«DOBBIAMO pensare a possibili forme di legalizzazione della droga. Penso alla marijuana, ma anche alla cocaina. È il grande tema che la comunità internazionale deve finalmente affrontare per trovare un approccio nuovo, più efficace, nella lotta al narcotraffico. E sottrarre alla mafia introiti enormi che alimentano la criminalità ». È Juan Manuel Santos, presidente della Colombia, tra i primi paesi al mondo nella produzione di cocaina, a lanciare la sfida epocale: riconsiderare le strategie globali dopo cinquant’anni di devastanti scontri con il narcotraffico. Un appello che la nuova Colombia vuole lanciare nei prossimi mesi alle Nazioni Unite. Incontriamo il presidente colombiano in visita al padiglione del suo Paese a Expo 2015, interamente dedicato alla straordinaria biodiversità della Colombia. Un clima così fertile da rendere la Colombia, secondo la Fao, uno dei primi sette paesi al mondo per potenzialità agricole.
Presidente Santos, le potenzialità agricole della Colombia valgono per la frutta tropicale, il cacao e il caffè. Ma anche per la coca, da cui si estrae la cocaina.
«È vero. La Colombia è il primo esportatore mondiale di cocaina. Ho combattuto tutta la mia vita contro il narcotraffico. Come politico, come ministro e ora come presidente. Credo che il mio paese abbia pagato il prezzo più alto in questa guerra e che quindi abbia le carte in regola per parlare del tema e lanciare un appello a tutti i paesi».
Lei pensa a una legalizzazione che equipari l’uso di stupefacenti a quello dell’alcol o del tabacco?
«Non è una decisione che la Colombia può prendere da sola. È un problema che la comunità internazionale deve affrontare con linee d’azione condivise. Io penso in ogni caso che i contadini che le coltivano e i semplici consumatori non debbano essere perseguiti. Bisogna combattere, invece, i trafficanti. Come faccio a dire ai miei campesinos che non possono coltivare la marijuna se poi la stessa erba può essere venduta liberamente negli Stati Uniti?»
La guerra al narcotraffico passa anche attraverso la pacificazione nazionale. Come stanno andando i colloqui di pace all’Avana con le Farc?
«Sto facendo tutto il possibile per arrivare a una pace definitiva. Questo è il mio impegno. Il tempo stringe e dopo tre anni di colloqui siamo alla stretta finale, al momento più difficile. Ma sono ottimista. Abbiamo raggiunto l’accordo sulla partecipazione politica, sullo sviluppo rurale e il narcotraffico, sul ritorno alla vita civile. Stiamo restituendo le terre ai contadini che sono stati costretti ad abbandonarle. Nell’ultimo anno e mezzo 250 mila ettari sono già stati restituiti. E il piano continua».

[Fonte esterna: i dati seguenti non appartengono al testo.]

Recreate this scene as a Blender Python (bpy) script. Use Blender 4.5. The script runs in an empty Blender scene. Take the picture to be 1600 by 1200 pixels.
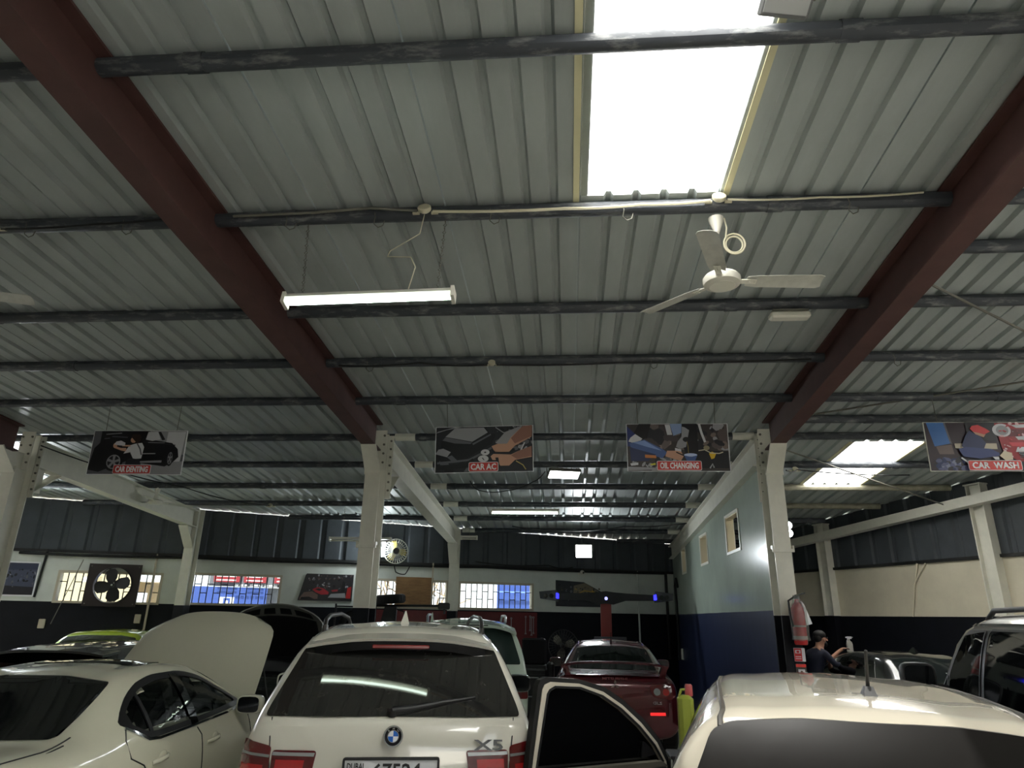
import bpy, bmesh, math, random
from math import sin, cos, pi, radians as R
from mathutils import Vector as V, Matrix
from mathutils.bvhtree import BVHTree
random.seed(7)
C = bpy.context.scene.collection
S = bpy.context.scene

# ------------------------------------------------------------------ camera, sky, exposure
CAMZ = 1.77
def camera():
    cd = bpy.data.cameras.new('camera'); cd.sensor_width = 36.0; cd.lens = 36.0*1052.5/1600.0
    cd.clip_end = 400; cd.clip_start = 0.05
    o = bpy.data.objects.new('camera', cd); C.objects.link(o)
    pitch, yaw, roll = R(19.165), R(4.869), R(1.073)
    f = V((-sin(yaw)*cos(pitch), cos(yaw)*cos(pitch), sin(pitch)))
    r = V((cos(yaw), sin(yaw), 0)); u = r.cross(f)
    r2 = r*cos(roll)+u*sin(roll); u2 = -r*sin(roll)+u*cos(roll)
    m = Matrix.Identity(4)
    for i in range(3):
        m[i][0] = r2[i]; m[i][1] = u2[i]; m[i][2] = -f[i]
    m[0][3], m[1][3], m[2][3] = 0, 0, CAMZ
    o.matrix_world = m; S.camera = o
camera()
wd = bpy.data.worlds.new('sky'); S.world = wd; wd.use_nodes = True
bg = wd.node_tree.nodes['Background']; bg.inputs[0].default_value = (0.93, 0.97, 1.0, 1); bg.inputs[1].default_value = 2.7
sl = bpy.data.lights.new('sun', 'SUN'); sl.energy = 24.0; sl.angle = R(.6); sl.color = (1.0, .97, .92)
so = bpy.data.objects.new('sun', sl); C.objects.link(so); so.rotation_euler = (R(16), 0, R(-14))
S.view_settings.view_transform = 'Standard'; S.view_settings.look = 'None'
S.view_settings.gamma = 1.0; S.view_settings.use_curve_mapping = False
S.view_settings.exposure = 0.56
LAMP = 1.0

# ------------------------------------------------------------------ helpers
def lin(c):
    return tuple((x/255/12.92 if x/255 <= .04045 else ((x/255+.055)/1.055)**2.4) for x in c)
MATS = {}
def mat(name, rgb, rough=.6, metal=0, coat=0, spec=.5, noise=0, scale=8, rgb2=None, emit=0, bump=0, stretch=None, seed=0):
    if name in MATS: return MATS[name]
    m = bpy.data.materials.new(name); m.use_nodes = True; nt = m.node_tree; b = nt.nodes['Principled BSDF']
    c = lin(rgb)
    b.inputs['Base Color'].default_value = (*c, 1); b.inputs['Roughness'].default_value = rough
    b.inputs['Metallic'].default_value = metal; b.inputs['Specular IOR Level'].default_value = spec
    if coat: b.inputs['Coat Weight'].default_value = coat; b.inputs['Coat Roughness'].default_value = .03
    if emit: b.inputs['Emission Color'].default_value = (*c, 1); b.inputs['Emission Strength'].default_value = emit
    if noise or rgb2 or bump:
        tc = nt.nodes.new('ShaderNodeTexCoord'); mp = nt.nodes.new('ShaderNodeMapping')
        nt.links.new(tc.outputs['Object'], mp.inputs[0])
        if stretch: mp.inputs['Scale'].default_value = stretch
        mp.inputs['Location'].default_value = (seed, seed*1.7, seed*.3)
        n = nt.nodes.new('ShaderNodeTexNoise'); n.inputs['Scale'].default_value = scale; n.inputs['Detail'].default_value = 6
        n.inputs['Roughness'].default_value = .65
        nt.links.new(mp.outputs[0], n.inputs[0])
        rp_ = nt.nodes.new('ShaderNodeValToRGB'); e = rp_.color_ramp.elements
        c2 = lin(rgb2) if rgb2 else tuple(x*(1-noise) for x in c)
        e[0].position = .38 if not rgb2 else .52; e[0].color = (*(c2 if not rgb2 else c), 1)
        e[1].position = .62 if not rgb2 else .68; e[1].color = (*(c if not rgb2 else c2), 1)
        nt.links.new(n.outputs[0], rp_.inputs[0])
        if noise or rgb2: nt.links.new(rp_.outputs[0], b.inputs['Base Color'])
        if bump:
            bn = nt.nodes.new('ShaderNodeBump'); bn.inputs['Strength'].default_value = bump; bn.inputs['Distance'].default_value = .02
            nt.links.new(n.outputs[0], bn.inputs['Height']); nt.links.new(bn.outputs[0], b.inputs['Normal'])
    MATS[name] = m
    return m
def glass_mat(name, rgb, alpha=.25, rough=.02):
    m = bpy.data.materials.new(name); m.use_nodes = True; nt = m.node_tree; b = nt.nodes['Principled BSDF']
    out = nt.nodes['Material Output']
    b.inputs['Base Color'].default_value = (*lin(rgb), 1); b.inputs['Roughness'].default_value = rough
    t = nt.nodes.new('ShaderNodeBsdfTransparent'); t.inputs[0].default_value = (.75, .78, .76, 1)
    mx = nt.nodes.new('ShaderNodeMixShader'); mx.inputs[0].default_value = alpha
    nt.links.new(t.outputs[0], mx.inputs[1]); nt.links.new(b.outputs[0], mx.inputs[2]); nt.links.new(mx.outputs[0], out.inputs[0])
    return m
def translucent_mat(name):
    m = bpy.data.materials.new(name); m.use_nodes = True; nt = m.node_tree
    nt.nodes.remove(nt.nodes['Principled BSDF']); out = nt.nodes['Material Output']
    t = nt.nodes.new('ShaderNodeBsdfTranslucent'); t.inputs[0].default_value = (.95, .95, .93, 1)
    p = nt.nodes.new('ShaderNodeBsdfTransparent'); p.inputs[0].default_value = (.95, .96, .95, 1)
    mx = nt.nodes.new('ShaderNodeMixShader'); mx.inputs[0].default_value = .05
    nt.links.new(t.outputs[0], mx.inputs[1]); nt.links.new(p.outputs[0], mx.inputs[2]); nt.links.new(mx.outputs[0], out.inputs[0])
    return m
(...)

Quale restano i nodi più difficile da risolvere?
«I temi della giustizia transizionale e del disarmo. Le Farc chiedono una amnistia totale per tutti i guerriglieri. Ma per noi questo è impensabile».
La Colombia è uno dei paesi latino-americani economicamente più solidi. Secondo uno studio di Capital Economics è la terza economia dell’America Latina, dopo il Brasile e il Messico.
«Certo. Il Pil è salito del 4,7% nel 2013 e del 6,4% nel primo semestre del 2014. L’attuale tasso di disoccupazione è il più basso degli ultimo dieci anni. Gli investimenti stranieri hanno raggiunto livelli storici. Ma le nostre potenzialità potrebbero veramente decollare se tornasse finalmente la pace ».